Porque, en efecto, lo contrario de esos ciudadanos desentendidos no es la movilización intensa y extensa, algo propio de los regímenes totalitarios. En una democracia, cuando un partido gubernamental activa consensos o hegemonías movilizando a la ciudadanía aparece el fantasma del populismo o del autoritarismo. Ahora bien, cuando un partido de la oposición emprende una movilización intensa y extensa como fórmula principal para derribar al Gobierno o como instrumento de porfía y crisis, entonces demuestra una impotencia institucional que no lleva a la responsabilidad ciudadana, sino al desistimiento colectivo, al repudio democrático. Como indica Dahrendorf, la democracia no pasa por provocar la protesta callejera de los electores, sino que pasa por establecer consensos, por activar los acuerdos y por dar salida parlamentaria al malestar.
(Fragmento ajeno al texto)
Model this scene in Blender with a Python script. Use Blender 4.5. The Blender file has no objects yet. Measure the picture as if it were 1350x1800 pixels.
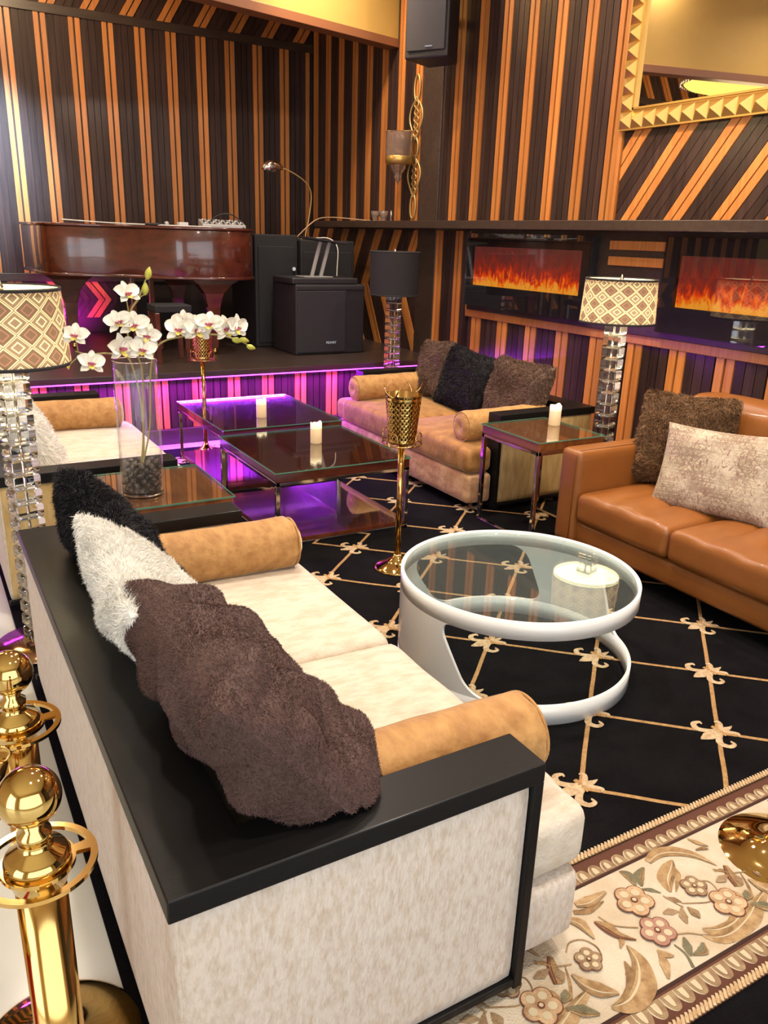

¿Quién rompió los acuerdos institucionales, quién quebró el pacto de la Transición?, se preguntan y se reprochan el PSOE y el PP. Cuando Dahrendorf se plantea cómo superar la anomia no se responde invocando la movilización, algo a lo que, como buen liberal, es alérgico. Cuando Dahrendorf se interroga cómo combatir la abulia democrática se contesta: «hemos de crear instituciones. A los liberales podrá sorprenderles esta máxima, pero lo cierto es que la libertad sólo es real si cuenta con una base institucional», con «instituciones que encaucen los antagonismos existentes» y esto no se logra con un activismo callejero que dará bien en televisión, pero que deteriora la democracia. La paradoja de la manifestación permanente, del estrépito mediático de la política, es la de que provoca una actitud pasiva: un grueso de población que asiste al espectáculo televisivo de la calle convulsa y que no participa en la edificación de la democracia y de las instituciones. En efecto, «la otra cara del nuevo autoritarismo -concluía Dahrendorf-, es la sociedad de los couch potatoes, esto es, de los televidentes que pasan sus días sentados en el sofá comiendo patatas fritas, viendo pasar por la pantalla un mundo en el que ya no participan y en el que pronto ya no podrán participar». Tomen buena nota.

Profesor de Historia Contemporánea de la Universidad de Valencia, España. Publicado en Levante-EMV el 11 de marzo del 2009.